I’d further speculate in short, staccato dispatches about the activity of the authority figures in the home – what’s grandma doing, is anyone checking their watch yet? I guess you could call these primitive tweets in the years just before the rise of the internet. What was I looking for? Well, how many cans of barley pop were on the table? Had pie been served? Had everyone arrived? Had certain people left? How loud was it? How hot was it? Each of these factors influenced the opening of presents, in my four to five years of conscious memory and self awareness. I’d detail these observations on sheets of paper that I would then roll up like scrolls and tuck into the arms of a stuffed animal. These records, to my knowledge, are lost to history.

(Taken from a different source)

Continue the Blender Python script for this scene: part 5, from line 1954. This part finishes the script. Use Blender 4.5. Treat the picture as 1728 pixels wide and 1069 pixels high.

It’d be better to end this with a heartfelt message about how I learned that Christmas is really about giving and that the symbolism of our family gathered around the tree is what matters most of all. That’s true, I guess, but I didn’t learn that until much later when I realized how much work goes into putting up a tree and providing for a family. I no longer think about confining a box of shiftless ornaments to the tenement branches, watching the angels play the angles on the mean streets of pine tar alley. Or at least not literally. We always do put up a tree, though. The kids love it and it reminds us that we’re still here.